My first instinct when sitting down here was to whine incessantly about how bad work was last night. Cause it really was bad.

But then I thought that I'd spare you that whine (alas, I had no cheese....get it?) and impart the moment when all that crappy stuff from last night went away in my mind and it settled, contentedly, into domestic bliss.

I woke up to find my littlest bug, Abigail, cuddled in my bed with me, sleeping like an angel. And no sooner had Abby started to stir when my first bug Emily came in and gave me a big hug. My babies.
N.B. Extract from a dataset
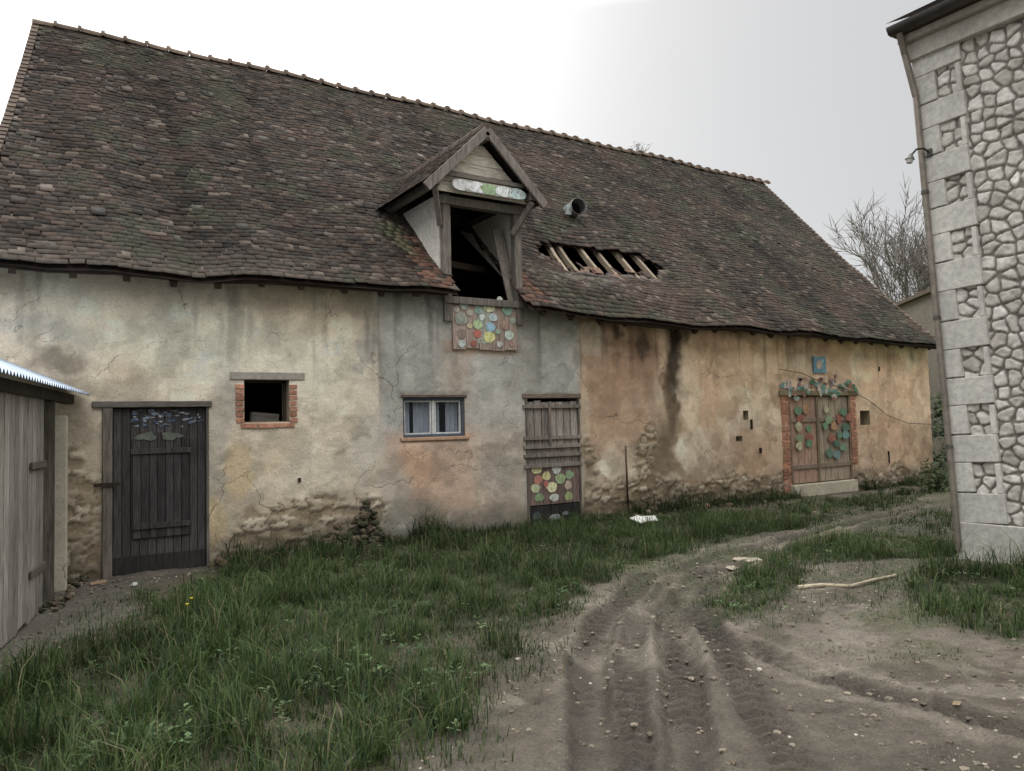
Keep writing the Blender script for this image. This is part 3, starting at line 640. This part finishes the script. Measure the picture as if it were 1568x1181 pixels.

And while I sit here, reveling in the warmest thoughts of motherhood, Emily comes over to me and gives a rousing performance of armpit farts.

Who could ask for more?

7.22.2007

I just realized...

...that I have nothing to say.
Nothing witty or exciting to impart. No new funny anecdotal stories about my girls (doing wonderfully, by the way). Nothing dripping with just the perfect amount of sarcasm to barely register on the Richter scale. And I am so tired of complaining about my job with my coworkers that I have no energy left to do it here. Coming up with something that will keep people interested, and in doing so, keeping myself relevant, is becoming such a chore.
I wonder if I have Blogger's Block?

7.15.2007

Living at the library

I swear I should move in.
I have spent most of the last couple of months in and out of the library, borrowing everything that I can get my dirty little hands on. Books! CD's! Books on CD! Movies! While Supplies Last!
It's been great.
I think the library staff knows me by now. If it's not for the sole reason of checking my items out then it's for me paying fines for returning movies late. I swear my late fees are funding the library.
But my deep relationship with the library is about to come to a screeching halt, I fear. Classes resume August 20th and I'm registered for 12 credit hours. Oh, and IF I get accepted, I'll be working 20 hours at the college for a work study program in addition to the 40 hours that I work already.
Yes, I have in fact lost my ever loving mind.
I'm not sure when I'm going to study. Is the library open at 2 in the morning?